ROME (Reuters) - Italy’s education minister encouraged students to skip school and take part in climate protests on Friday, when people in several countries are expected to take to the streets following a worldwide protest by millions last week to demand action against global warming.

FILE PHOTO: Lorenzo Fioramonti arrives at Quirinale Presidential Palace, before being sworn in as Italy's new education minister, in Rome, Italy September 5, 2019. REUTERS/Ciro de Luca

“I have asked schools to consider as justified the absence of students who take part in the global mobilization against climate change”, Education Minister Lorenzo Fioramonti wrote on Facebook on Monday.

He said the climate strike was “essential” for students’ future, which was “threatened by environmental devastation and an unsustainable economic growth model.”

Italy will strike on Sept. 27 along with other countries including the Netherlands, Canada, Spain and Portugal. On Sept. 20, millions of young people united in a worldwide protest inspired by 16-year-old Swedish activist Greta Thunberg.

A former economics professor at Pretoria University, Fioramonti has written several books arguing that gross domestic product should no longer be used as the main measure of countries’ economic success.

A member of the anti-establishment and environmentalist 5-Star Movement, he has called for new taxes on plane tickets in order to boost funds for education and reduce emissions.

Immediately after the new government of 5-Star and the center-left Democratic Party was sworn in this month, he threatened to resign unless it agreed to invest more in education.
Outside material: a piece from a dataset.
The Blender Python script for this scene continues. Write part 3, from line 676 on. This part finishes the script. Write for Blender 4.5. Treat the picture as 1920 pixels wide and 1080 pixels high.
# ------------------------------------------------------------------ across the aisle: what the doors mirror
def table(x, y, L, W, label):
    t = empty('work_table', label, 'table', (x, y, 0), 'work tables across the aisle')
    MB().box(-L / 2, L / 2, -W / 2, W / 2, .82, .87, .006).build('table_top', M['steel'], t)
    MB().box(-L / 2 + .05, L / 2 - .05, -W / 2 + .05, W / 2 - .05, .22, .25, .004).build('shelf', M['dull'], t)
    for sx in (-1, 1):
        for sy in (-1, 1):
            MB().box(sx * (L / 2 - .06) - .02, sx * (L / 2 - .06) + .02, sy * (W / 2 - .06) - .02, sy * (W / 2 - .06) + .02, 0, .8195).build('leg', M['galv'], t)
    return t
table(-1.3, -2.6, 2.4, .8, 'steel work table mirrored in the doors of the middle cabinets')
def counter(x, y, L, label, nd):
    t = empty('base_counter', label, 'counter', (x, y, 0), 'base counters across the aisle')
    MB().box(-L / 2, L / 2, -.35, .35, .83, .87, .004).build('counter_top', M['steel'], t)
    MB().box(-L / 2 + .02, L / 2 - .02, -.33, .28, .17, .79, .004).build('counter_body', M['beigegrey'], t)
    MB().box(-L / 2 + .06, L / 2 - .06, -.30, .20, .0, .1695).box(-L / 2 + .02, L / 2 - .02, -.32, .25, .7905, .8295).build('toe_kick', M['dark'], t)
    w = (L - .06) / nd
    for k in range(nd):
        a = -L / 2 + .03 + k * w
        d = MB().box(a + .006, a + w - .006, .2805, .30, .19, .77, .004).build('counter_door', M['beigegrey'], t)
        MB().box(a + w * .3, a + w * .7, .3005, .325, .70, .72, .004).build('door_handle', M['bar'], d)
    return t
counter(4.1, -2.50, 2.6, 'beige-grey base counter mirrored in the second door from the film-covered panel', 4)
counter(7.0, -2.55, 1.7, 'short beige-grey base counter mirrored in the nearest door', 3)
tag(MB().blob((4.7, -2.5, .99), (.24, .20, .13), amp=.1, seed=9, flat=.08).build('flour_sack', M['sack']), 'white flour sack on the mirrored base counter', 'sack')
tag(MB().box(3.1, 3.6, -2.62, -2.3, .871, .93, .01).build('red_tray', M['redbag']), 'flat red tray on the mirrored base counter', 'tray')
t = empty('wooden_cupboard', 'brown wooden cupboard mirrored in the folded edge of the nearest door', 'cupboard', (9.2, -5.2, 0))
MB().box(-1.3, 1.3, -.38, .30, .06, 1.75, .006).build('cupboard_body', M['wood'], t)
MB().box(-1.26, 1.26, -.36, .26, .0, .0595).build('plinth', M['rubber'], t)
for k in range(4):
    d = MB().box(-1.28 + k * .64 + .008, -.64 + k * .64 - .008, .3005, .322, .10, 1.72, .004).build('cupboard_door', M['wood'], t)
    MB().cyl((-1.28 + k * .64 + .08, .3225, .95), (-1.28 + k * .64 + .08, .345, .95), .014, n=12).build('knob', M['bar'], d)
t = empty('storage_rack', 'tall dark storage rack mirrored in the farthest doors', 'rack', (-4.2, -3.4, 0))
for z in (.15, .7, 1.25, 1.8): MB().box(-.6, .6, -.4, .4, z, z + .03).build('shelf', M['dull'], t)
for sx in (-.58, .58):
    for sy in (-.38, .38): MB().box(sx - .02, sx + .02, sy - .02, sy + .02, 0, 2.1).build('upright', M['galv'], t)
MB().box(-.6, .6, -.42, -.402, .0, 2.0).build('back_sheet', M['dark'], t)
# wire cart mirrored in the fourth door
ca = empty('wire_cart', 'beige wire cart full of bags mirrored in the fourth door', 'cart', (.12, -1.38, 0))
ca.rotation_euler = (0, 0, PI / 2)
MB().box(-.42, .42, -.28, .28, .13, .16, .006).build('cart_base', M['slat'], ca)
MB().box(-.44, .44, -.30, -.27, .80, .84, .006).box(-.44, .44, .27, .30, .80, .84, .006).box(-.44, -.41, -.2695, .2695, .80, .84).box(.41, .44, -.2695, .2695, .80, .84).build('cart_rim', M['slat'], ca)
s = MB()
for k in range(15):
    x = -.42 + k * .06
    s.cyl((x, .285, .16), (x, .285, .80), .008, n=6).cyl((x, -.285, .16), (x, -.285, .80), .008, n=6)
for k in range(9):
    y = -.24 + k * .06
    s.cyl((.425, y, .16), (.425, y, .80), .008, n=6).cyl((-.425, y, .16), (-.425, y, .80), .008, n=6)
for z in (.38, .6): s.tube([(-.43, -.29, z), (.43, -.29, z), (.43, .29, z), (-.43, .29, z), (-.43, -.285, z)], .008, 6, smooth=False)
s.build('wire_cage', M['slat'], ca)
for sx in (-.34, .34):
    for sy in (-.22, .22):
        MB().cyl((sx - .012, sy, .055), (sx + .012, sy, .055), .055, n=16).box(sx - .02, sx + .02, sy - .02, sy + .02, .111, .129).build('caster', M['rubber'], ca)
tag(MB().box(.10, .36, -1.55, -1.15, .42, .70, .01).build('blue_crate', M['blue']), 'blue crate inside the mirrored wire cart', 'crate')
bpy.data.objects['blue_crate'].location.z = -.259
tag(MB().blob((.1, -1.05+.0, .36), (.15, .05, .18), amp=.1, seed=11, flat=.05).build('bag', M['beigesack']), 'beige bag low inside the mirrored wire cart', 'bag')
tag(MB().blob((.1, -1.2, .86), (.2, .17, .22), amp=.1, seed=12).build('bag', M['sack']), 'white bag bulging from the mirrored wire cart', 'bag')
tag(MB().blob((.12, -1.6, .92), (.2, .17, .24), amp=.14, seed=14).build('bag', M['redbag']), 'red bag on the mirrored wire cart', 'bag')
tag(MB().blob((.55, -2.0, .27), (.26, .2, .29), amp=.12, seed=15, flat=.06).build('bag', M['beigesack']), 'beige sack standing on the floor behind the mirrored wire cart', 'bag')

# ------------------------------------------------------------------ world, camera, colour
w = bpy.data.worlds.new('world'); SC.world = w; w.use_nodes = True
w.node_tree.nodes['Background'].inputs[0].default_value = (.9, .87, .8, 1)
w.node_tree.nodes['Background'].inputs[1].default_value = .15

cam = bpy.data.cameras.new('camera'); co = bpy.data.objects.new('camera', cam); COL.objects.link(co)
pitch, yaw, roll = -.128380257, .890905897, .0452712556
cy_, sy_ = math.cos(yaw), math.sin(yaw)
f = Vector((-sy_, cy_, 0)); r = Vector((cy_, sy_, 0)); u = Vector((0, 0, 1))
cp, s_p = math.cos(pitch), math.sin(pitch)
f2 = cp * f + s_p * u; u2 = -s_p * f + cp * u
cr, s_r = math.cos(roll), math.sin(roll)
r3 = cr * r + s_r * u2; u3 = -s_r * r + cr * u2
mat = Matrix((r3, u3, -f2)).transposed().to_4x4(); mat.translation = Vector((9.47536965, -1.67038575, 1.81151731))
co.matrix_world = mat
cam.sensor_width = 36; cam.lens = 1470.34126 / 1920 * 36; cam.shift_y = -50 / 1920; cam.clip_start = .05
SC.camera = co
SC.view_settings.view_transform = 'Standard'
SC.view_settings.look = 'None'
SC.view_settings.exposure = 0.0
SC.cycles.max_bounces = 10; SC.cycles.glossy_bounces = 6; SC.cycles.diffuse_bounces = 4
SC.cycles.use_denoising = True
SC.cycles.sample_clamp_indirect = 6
Italy spends just 3.6% of GDP on primary to university education, compared with an average of 5% among 32 countries in a report this month by the Organisation of Economic Cooperation and Development.

As a proportion of total public spending, Italy came bottom in the whole OECD bloc.

A three-day United Nations climate summit closed on Monday and the climate protest movement inspired by Thunberg continues to gather momentum.

Germany last week announced a package of measures worth 50 billion euros ($54.93 billion) to protect the climate.

“Italy wants to play a leading role in the transition towards a green economy”, Prime Minister Giuseppe Conte said on Monday, reiterating his government’s pledge to introduce incentives against polluting emissions in its 2020 budget.